Problem to solve:
The data below holds a line containing "Write a Blender" and a line containing "return np.array([(sx - CX)"; please quote exactly those two lines and every line between them, and nothing else.

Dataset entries
════════════════

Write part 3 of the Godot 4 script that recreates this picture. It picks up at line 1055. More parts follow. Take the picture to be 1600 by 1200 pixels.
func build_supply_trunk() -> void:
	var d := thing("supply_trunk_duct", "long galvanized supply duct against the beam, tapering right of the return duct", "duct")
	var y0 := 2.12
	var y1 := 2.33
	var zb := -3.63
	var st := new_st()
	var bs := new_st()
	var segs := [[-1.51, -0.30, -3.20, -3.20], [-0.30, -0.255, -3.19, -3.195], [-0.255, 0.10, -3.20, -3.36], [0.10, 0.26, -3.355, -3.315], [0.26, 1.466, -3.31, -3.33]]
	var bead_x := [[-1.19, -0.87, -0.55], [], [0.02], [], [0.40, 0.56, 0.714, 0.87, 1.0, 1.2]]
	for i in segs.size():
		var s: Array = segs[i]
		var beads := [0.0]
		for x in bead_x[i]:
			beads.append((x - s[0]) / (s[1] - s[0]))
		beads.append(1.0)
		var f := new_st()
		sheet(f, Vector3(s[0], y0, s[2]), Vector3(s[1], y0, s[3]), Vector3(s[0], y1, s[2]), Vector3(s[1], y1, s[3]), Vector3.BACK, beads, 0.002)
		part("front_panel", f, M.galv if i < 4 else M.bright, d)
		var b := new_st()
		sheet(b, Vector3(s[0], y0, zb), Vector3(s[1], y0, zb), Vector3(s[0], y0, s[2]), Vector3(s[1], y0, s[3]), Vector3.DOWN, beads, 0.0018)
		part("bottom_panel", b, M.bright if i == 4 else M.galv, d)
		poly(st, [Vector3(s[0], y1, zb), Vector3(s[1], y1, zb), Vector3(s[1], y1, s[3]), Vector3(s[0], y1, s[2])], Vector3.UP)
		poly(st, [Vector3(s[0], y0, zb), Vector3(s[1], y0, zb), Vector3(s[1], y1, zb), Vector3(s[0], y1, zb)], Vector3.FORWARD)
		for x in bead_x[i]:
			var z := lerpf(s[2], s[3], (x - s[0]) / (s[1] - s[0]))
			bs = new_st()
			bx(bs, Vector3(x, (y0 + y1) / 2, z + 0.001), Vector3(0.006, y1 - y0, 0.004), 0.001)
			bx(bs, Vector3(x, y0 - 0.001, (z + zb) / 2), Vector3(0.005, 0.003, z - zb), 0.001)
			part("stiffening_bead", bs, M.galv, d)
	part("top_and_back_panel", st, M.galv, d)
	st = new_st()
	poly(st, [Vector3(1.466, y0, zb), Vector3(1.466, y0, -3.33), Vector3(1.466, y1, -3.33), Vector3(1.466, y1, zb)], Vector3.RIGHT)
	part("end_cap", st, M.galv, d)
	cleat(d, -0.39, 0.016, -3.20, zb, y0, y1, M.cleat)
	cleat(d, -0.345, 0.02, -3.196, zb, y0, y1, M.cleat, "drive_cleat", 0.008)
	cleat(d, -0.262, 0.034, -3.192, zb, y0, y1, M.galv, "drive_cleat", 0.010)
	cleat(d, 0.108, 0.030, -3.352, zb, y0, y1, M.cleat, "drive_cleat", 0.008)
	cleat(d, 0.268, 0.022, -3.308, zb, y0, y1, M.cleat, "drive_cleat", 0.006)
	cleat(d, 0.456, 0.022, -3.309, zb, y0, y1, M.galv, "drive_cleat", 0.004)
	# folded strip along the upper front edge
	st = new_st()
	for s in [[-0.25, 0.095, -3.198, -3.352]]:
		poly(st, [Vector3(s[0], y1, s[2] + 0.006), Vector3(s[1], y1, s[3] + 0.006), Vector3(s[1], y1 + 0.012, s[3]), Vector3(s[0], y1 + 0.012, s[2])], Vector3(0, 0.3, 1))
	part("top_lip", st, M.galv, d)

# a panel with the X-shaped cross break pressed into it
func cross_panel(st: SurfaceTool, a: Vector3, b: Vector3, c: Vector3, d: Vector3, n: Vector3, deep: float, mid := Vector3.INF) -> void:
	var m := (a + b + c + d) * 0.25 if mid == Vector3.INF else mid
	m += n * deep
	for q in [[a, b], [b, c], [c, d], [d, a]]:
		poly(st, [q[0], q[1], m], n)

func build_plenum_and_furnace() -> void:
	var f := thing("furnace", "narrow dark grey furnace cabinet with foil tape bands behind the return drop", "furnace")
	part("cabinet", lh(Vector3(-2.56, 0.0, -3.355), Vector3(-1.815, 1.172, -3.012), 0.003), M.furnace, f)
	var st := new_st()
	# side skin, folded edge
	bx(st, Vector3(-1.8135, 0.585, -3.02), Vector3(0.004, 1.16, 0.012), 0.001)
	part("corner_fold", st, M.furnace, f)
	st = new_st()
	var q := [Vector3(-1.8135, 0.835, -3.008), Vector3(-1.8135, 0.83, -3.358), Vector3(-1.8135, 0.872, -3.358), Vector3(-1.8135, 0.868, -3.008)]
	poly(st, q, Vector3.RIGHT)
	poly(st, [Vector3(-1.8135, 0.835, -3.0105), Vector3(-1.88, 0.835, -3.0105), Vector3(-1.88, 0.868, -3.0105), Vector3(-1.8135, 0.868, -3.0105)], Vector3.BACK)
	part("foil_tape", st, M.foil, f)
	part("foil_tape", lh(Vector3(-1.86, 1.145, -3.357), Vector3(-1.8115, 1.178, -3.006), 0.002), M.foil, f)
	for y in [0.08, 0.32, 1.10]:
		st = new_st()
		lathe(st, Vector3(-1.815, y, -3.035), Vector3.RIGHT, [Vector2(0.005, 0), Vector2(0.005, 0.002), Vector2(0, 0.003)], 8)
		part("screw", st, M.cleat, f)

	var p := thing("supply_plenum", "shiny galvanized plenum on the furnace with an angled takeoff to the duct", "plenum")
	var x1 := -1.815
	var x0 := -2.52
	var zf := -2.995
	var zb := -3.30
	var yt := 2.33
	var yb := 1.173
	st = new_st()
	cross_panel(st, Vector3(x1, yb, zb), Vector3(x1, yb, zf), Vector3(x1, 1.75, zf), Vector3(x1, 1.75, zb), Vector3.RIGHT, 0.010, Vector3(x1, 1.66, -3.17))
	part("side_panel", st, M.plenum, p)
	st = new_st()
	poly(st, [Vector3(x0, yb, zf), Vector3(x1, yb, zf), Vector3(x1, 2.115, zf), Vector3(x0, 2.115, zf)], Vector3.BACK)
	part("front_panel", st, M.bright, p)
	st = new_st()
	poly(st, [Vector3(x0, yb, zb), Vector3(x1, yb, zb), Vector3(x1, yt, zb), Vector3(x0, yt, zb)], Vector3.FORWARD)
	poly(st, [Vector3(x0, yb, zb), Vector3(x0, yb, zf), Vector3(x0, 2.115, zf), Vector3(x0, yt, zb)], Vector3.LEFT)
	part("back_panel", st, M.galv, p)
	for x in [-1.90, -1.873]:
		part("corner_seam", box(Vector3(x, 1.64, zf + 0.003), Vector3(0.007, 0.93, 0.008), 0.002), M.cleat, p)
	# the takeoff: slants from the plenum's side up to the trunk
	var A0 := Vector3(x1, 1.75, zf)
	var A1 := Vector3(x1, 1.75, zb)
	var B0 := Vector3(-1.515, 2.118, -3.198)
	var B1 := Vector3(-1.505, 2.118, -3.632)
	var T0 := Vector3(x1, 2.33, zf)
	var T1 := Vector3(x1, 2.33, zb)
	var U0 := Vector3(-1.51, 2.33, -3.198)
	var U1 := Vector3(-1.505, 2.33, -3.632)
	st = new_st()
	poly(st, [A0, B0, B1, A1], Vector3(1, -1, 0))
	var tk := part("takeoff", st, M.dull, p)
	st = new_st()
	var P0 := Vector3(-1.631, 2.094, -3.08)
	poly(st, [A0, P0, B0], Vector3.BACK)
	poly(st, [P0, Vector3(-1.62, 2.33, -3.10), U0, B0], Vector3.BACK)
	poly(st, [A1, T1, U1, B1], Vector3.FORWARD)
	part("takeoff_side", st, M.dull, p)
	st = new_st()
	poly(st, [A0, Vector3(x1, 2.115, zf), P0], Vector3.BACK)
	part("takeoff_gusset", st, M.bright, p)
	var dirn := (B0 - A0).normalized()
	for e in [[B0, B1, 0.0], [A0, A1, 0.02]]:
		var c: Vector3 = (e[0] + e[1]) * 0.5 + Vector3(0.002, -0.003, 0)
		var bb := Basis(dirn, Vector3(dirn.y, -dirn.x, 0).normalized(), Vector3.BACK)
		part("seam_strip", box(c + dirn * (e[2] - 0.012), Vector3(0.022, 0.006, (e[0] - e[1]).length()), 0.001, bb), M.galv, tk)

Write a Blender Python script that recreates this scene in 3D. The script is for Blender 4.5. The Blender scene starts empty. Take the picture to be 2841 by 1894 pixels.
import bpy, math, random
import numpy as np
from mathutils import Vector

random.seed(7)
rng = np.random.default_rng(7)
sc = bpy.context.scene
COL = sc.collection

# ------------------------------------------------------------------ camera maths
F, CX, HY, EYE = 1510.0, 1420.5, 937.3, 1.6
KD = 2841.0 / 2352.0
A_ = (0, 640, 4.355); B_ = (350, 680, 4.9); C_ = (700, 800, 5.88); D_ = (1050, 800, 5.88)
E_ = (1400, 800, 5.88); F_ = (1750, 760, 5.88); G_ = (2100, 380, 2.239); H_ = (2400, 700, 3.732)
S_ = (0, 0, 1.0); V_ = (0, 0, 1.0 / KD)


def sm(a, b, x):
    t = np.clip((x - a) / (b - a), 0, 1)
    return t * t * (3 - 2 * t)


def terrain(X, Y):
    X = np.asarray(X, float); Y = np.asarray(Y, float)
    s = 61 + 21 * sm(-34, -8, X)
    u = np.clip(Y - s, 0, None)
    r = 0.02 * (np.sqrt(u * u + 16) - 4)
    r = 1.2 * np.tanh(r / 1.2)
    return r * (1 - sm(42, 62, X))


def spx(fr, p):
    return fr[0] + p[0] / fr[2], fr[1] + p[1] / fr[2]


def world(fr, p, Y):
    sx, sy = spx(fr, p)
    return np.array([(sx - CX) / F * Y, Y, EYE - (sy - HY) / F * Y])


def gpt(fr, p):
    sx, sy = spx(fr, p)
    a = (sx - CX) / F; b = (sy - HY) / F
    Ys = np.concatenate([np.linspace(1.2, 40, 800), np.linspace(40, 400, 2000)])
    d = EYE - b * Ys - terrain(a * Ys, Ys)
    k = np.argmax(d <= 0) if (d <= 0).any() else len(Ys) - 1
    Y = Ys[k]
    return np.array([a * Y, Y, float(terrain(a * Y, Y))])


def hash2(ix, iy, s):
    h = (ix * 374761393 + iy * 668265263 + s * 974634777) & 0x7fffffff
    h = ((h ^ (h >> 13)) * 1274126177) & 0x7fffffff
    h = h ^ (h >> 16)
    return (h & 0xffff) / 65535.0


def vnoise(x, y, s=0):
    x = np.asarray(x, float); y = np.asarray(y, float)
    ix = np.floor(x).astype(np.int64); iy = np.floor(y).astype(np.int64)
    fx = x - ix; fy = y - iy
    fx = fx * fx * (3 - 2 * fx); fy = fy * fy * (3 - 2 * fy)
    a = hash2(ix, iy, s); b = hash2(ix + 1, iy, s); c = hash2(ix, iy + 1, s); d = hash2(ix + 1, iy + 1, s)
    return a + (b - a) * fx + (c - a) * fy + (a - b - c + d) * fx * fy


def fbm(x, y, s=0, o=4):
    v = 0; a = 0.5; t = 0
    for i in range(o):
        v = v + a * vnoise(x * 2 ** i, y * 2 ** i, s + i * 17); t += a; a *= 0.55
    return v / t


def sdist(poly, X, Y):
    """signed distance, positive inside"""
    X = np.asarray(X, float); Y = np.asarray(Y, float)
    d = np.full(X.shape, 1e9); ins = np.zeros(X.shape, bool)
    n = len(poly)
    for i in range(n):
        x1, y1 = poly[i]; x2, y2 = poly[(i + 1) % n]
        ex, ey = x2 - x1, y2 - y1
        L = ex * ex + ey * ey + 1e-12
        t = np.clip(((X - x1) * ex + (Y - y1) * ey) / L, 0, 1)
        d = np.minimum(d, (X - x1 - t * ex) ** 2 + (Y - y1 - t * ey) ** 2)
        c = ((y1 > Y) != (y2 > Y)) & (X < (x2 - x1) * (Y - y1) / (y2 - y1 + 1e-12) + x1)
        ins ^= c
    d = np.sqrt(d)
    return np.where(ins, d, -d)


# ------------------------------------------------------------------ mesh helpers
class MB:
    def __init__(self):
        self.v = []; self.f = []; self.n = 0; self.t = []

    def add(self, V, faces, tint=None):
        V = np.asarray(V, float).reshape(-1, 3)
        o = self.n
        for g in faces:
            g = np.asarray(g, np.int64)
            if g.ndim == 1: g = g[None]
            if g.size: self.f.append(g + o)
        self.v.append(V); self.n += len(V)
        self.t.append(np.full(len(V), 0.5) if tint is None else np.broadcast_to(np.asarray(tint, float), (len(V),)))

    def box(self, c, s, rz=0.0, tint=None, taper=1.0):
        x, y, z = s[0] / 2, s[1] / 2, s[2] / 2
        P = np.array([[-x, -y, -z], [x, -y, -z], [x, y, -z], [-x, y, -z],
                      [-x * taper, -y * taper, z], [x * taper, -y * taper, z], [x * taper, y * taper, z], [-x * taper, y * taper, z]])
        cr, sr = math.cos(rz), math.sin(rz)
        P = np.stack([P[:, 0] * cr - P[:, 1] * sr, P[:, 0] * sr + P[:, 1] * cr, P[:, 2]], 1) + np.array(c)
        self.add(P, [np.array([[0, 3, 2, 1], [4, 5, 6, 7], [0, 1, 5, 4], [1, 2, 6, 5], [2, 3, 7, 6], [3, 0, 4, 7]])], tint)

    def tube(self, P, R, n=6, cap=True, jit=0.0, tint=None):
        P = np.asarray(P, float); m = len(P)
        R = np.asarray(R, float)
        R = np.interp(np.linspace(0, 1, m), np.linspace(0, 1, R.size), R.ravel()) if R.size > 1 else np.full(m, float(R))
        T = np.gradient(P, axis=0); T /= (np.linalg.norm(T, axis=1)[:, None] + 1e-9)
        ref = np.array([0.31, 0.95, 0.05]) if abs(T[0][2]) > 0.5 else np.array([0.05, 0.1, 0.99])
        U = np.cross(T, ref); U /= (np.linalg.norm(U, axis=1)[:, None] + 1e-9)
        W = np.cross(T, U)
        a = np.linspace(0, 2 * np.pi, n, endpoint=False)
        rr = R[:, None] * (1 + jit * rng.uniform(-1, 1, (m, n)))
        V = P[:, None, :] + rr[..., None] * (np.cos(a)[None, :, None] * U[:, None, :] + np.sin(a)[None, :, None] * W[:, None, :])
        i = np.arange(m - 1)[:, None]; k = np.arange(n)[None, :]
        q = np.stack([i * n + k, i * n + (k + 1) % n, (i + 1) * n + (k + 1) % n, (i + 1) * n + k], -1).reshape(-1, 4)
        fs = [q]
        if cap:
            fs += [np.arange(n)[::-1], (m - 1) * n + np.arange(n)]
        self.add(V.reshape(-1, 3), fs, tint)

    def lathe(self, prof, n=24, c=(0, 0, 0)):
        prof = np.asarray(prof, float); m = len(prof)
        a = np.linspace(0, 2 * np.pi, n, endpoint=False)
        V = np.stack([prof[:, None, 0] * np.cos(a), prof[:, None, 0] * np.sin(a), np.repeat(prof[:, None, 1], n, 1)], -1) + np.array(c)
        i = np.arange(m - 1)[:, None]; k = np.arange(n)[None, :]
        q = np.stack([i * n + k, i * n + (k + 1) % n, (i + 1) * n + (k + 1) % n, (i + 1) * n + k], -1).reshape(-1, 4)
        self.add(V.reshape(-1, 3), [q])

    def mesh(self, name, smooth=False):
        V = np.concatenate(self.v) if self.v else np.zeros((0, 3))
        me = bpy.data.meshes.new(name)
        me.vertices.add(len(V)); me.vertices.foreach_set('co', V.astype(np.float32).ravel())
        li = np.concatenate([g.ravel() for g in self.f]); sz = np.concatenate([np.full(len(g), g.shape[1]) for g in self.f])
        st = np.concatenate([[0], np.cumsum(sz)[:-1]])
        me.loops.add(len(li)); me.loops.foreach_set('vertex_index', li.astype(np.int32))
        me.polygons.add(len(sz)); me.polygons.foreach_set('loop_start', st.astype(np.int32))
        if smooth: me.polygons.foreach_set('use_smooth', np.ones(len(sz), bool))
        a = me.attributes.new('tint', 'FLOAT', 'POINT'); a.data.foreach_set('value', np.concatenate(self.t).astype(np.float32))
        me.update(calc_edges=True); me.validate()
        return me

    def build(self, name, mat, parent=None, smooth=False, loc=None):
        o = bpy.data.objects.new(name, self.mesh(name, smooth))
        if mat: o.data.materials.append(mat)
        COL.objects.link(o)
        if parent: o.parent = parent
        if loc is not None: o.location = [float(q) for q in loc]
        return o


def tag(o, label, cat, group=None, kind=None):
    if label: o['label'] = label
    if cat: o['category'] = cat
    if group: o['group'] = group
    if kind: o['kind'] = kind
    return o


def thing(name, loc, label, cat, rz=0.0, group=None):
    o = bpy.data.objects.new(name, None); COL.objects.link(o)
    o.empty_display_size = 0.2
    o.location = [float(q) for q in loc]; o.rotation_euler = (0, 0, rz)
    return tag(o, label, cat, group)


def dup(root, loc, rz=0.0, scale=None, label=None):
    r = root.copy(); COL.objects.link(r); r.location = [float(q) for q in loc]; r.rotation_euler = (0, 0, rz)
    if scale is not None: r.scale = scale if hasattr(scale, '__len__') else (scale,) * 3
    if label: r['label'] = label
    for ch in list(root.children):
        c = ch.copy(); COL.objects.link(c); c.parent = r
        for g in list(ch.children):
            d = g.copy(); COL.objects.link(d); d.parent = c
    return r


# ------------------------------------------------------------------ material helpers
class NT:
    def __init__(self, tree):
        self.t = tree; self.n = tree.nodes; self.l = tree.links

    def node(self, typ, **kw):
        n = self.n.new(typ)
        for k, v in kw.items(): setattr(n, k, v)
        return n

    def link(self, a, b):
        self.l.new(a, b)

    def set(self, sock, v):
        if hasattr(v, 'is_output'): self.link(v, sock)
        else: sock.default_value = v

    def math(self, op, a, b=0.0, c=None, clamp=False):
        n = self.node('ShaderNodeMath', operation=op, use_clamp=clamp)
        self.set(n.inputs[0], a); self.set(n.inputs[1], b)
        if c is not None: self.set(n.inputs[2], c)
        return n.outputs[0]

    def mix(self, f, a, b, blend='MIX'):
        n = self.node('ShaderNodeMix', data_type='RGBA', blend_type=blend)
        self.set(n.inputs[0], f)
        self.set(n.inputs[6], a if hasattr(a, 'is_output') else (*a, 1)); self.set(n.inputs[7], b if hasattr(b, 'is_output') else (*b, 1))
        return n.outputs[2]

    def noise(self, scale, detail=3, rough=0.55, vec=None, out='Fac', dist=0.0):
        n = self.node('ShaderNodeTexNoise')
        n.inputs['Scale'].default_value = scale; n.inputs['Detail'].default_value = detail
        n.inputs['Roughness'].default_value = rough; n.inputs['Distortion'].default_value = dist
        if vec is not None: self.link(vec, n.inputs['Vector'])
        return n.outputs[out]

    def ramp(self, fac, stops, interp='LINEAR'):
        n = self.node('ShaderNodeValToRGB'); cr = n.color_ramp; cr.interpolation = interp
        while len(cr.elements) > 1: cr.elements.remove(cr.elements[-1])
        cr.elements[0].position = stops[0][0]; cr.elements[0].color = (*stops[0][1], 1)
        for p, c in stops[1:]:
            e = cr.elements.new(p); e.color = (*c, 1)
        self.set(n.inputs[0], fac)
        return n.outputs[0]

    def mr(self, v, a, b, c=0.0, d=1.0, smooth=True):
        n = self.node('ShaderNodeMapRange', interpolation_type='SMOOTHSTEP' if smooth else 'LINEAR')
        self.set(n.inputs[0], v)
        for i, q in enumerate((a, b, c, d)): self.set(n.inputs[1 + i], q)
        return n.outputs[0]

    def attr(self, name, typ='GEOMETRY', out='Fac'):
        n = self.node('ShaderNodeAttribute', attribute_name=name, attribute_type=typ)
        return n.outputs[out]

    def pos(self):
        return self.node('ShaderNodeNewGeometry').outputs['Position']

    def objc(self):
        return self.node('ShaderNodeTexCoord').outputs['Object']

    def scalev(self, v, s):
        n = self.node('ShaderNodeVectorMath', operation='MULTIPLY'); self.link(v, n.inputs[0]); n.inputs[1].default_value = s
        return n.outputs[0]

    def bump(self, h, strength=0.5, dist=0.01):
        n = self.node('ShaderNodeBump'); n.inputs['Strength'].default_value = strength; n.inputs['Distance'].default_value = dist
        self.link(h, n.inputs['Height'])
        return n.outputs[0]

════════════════

Answer below:
Write a Blender Python script that recreates this scene in 3D. The script is for Blender 4.5. The Blender scene starts empty. Take the picture to be 2841 by 1894 pixels.
import bpy, math, random
import numpy as np
from mathutils import Vector

random.seed(7)
rng = np.random.default_rng(7)
sc = bpy.context.scene
COL = sc.collection

# ------------------------------------------------------------------ camera maths
F, CX, HY, EYE = 1510.0, 1420.5, 937.3, 1.6
KD = 2841.0 / 2352.0
A_ = (0, 640, 4.355); B_ = (350, 680, 4.9); C_ = (700, 800, 5.88); D_ = (1050, 800, 5.88)
E_ = (1400, 800, 5.88); F_ = (1750, 760, 5.88); G_ = (2100, 380, 2.239); H_ = (2400, 700, 3.732)
S_ = (0, 0, 1.0); V_ = (0, 0, 1.0 / KD)


def sm(a, b, x):
    t = np.clip((x - a) / (b - a), 0, 1)
    return t * t * (3 - 2 * t)


def terrain(X, Y):
    X = np.asarray(X, float); Y = np.asarray(Y, float)
    s = 61 + 21 * sm(-34, -8, X)
    u = np.clip(Y - s, 0, None)
    r = 0.02 * (np.sqrt(u * u + 16) - 4)
    r = 1.2 * np.tanh(r / 1.2)
    return r * (1 - sm(42, 62, X))


def spx(fr, p):
    return fr[0] + p[0] / fr[2], fr[1] + p[1] / fr[2]


def world(fr, p, Y):
    sx, sy = spx(fr, p)
    return np.array([(sx - CX) / F * Y, Y, EYE - (sy - HY) / F * Y])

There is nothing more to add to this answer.